### YOUR OBJECTIVE
Begin with the first line of the listing and quote every line through the one containing "from mathutils.geometry import"; give only those lines.

### RECORDED DATA

## Begin

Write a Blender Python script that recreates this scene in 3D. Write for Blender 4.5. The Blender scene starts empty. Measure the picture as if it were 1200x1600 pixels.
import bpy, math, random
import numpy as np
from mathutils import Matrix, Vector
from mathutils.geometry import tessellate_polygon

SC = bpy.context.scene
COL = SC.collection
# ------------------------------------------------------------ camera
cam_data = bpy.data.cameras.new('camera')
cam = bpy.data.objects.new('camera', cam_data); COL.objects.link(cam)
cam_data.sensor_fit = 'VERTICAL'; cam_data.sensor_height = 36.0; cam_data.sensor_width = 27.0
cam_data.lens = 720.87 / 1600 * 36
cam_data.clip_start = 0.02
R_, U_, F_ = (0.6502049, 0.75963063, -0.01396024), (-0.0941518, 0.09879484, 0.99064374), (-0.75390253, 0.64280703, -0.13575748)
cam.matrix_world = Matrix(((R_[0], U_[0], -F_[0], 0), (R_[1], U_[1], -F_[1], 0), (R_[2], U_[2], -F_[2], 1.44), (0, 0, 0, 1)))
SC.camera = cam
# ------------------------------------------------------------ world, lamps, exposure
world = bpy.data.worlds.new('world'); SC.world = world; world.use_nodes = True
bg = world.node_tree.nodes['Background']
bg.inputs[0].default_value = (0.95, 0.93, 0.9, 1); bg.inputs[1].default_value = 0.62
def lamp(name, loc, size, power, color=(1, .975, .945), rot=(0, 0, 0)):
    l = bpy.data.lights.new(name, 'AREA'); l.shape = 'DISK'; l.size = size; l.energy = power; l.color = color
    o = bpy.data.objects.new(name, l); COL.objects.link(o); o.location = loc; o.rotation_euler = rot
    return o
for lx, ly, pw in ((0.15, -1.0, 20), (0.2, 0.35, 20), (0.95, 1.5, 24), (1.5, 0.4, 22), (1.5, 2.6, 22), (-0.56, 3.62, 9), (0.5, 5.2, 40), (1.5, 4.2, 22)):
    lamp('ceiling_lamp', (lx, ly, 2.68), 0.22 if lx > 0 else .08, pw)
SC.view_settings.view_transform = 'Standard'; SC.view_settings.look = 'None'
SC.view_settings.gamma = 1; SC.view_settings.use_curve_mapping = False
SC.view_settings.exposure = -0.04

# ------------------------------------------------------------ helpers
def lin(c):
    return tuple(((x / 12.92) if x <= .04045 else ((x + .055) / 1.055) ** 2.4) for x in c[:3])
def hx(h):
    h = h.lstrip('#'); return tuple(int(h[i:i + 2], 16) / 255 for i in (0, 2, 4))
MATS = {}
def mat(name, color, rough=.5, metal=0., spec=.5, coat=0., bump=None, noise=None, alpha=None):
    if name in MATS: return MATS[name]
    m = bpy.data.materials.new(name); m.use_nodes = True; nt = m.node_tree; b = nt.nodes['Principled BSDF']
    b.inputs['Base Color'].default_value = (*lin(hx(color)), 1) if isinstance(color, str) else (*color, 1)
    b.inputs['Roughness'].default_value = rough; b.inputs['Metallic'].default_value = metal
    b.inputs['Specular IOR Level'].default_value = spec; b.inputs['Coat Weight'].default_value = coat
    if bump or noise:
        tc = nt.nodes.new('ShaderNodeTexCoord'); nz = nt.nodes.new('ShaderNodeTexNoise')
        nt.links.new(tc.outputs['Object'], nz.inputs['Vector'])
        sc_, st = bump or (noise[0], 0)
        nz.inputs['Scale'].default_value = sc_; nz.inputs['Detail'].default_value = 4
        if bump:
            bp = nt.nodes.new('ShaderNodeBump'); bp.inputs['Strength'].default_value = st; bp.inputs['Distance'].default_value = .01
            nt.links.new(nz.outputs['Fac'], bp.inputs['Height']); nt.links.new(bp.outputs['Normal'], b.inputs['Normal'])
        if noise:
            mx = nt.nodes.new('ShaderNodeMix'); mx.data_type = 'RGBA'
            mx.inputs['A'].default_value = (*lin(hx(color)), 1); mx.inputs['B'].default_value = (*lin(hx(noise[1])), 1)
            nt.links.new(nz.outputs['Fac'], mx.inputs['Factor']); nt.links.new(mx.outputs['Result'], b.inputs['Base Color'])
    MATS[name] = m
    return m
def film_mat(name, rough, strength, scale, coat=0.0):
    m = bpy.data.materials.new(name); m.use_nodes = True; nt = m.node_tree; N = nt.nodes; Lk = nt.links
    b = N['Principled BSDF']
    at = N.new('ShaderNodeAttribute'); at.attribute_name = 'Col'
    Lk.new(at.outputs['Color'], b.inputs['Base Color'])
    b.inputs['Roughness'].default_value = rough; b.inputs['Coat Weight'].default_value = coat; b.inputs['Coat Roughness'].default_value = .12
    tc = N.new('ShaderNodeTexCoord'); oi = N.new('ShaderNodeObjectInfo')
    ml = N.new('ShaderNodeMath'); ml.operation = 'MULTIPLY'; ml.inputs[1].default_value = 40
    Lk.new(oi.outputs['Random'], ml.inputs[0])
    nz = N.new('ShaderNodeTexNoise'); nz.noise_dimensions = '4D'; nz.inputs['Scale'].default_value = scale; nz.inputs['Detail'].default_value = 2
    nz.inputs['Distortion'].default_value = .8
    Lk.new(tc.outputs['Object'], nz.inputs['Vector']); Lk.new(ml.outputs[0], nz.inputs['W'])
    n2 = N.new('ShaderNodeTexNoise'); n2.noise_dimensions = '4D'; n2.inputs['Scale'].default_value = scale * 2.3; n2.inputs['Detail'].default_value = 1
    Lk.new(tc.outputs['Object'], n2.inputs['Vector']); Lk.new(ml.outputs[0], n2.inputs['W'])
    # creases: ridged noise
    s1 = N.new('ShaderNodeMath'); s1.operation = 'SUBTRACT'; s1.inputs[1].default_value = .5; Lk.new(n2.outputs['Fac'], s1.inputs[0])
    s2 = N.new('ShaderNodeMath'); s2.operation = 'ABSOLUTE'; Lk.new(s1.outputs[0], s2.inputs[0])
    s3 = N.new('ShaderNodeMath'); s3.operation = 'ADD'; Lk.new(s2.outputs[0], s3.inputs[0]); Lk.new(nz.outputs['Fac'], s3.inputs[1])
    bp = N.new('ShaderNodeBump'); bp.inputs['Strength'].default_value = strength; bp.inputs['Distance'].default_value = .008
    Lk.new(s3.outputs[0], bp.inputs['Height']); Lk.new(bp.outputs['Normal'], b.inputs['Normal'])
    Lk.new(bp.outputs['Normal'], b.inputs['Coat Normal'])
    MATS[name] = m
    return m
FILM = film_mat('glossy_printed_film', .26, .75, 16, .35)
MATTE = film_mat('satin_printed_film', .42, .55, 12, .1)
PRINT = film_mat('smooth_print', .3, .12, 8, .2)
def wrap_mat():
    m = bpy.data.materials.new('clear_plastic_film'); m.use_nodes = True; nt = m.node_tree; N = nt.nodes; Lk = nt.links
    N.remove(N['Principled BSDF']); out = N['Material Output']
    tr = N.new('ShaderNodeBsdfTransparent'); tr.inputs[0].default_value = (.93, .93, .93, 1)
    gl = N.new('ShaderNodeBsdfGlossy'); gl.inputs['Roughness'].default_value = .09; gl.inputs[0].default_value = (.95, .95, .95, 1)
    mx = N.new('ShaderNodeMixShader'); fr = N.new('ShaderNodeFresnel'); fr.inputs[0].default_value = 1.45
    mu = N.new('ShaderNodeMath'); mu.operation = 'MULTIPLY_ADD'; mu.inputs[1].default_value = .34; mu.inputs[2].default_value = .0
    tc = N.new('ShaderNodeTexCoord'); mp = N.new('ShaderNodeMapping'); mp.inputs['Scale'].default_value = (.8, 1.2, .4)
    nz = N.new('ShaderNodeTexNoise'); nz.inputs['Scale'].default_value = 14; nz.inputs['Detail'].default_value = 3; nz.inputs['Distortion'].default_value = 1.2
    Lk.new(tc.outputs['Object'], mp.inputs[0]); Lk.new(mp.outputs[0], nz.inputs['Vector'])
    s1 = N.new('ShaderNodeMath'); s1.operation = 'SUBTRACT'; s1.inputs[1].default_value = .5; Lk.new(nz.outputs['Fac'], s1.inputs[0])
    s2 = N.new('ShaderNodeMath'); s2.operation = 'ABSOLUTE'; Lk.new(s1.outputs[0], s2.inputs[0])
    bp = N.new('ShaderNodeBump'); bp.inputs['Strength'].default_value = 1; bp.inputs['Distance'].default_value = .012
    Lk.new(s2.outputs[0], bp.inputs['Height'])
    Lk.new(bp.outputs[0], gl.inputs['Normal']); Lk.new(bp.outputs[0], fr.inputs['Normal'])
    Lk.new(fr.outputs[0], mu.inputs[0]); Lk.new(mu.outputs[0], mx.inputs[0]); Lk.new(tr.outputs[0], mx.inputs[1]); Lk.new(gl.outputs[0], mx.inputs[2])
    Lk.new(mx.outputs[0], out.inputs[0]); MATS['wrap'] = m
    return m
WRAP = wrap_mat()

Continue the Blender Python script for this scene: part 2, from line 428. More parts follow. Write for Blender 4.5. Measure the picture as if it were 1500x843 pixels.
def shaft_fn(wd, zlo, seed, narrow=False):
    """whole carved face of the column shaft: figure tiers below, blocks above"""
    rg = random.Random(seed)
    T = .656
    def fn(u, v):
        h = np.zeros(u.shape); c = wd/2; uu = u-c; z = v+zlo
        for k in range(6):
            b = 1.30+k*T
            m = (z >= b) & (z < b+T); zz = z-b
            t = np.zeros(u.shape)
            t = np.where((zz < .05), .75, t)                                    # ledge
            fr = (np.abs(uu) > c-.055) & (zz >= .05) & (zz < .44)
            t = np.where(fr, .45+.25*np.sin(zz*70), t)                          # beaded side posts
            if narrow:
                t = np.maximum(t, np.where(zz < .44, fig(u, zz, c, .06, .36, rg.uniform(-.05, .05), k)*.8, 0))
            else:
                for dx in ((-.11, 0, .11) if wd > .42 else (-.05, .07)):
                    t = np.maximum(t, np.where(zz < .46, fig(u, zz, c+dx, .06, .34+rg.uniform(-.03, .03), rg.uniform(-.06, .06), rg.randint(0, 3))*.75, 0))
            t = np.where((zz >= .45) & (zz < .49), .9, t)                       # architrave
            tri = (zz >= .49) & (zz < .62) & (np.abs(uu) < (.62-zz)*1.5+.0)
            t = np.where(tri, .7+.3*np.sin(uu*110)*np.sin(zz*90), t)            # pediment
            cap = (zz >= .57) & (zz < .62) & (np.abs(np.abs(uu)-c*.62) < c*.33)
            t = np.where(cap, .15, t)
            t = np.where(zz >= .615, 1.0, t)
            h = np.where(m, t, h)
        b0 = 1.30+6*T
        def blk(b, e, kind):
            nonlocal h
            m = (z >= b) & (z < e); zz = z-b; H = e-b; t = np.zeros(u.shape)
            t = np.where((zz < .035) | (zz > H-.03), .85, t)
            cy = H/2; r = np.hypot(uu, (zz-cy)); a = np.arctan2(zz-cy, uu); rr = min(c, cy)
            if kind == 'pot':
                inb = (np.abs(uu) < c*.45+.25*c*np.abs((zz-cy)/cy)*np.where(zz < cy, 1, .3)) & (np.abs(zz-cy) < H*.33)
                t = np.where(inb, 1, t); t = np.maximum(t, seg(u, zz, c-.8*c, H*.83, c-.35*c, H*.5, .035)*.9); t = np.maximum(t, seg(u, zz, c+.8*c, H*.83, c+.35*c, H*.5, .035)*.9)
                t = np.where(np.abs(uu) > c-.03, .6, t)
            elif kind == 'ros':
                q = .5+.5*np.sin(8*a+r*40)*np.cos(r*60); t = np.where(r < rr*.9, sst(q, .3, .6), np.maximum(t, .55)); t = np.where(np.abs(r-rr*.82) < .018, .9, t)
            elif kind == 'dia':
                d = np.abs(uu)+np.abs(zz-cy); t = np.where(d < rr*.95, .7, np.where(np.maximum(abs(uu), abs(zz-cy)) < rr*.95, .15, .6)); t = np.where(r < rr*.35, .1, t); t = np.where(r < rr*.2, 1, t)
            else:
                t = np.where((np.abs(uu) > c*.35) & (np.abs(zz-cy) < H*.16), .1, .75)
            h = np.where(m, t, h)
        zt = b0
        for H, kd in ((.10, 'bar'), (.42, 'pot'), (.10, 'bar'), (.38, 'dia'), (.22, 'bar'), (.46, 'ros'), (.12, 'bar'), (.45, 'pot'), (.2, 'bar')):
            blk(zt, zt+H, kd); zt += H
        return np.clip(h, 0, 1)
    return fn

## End

### SOLUTION FOR THIS TASK
Write a Blender Python script that recreates this scene in 3D. Write for Blender 4.5. The Blender scene starts empty. Measure the picture as if it were 1200x1600 pixels.
import bpy, math, random
import numpy as np
from mathutils import Matrix, Vector
from mathutils.geometry import tessellate_polygon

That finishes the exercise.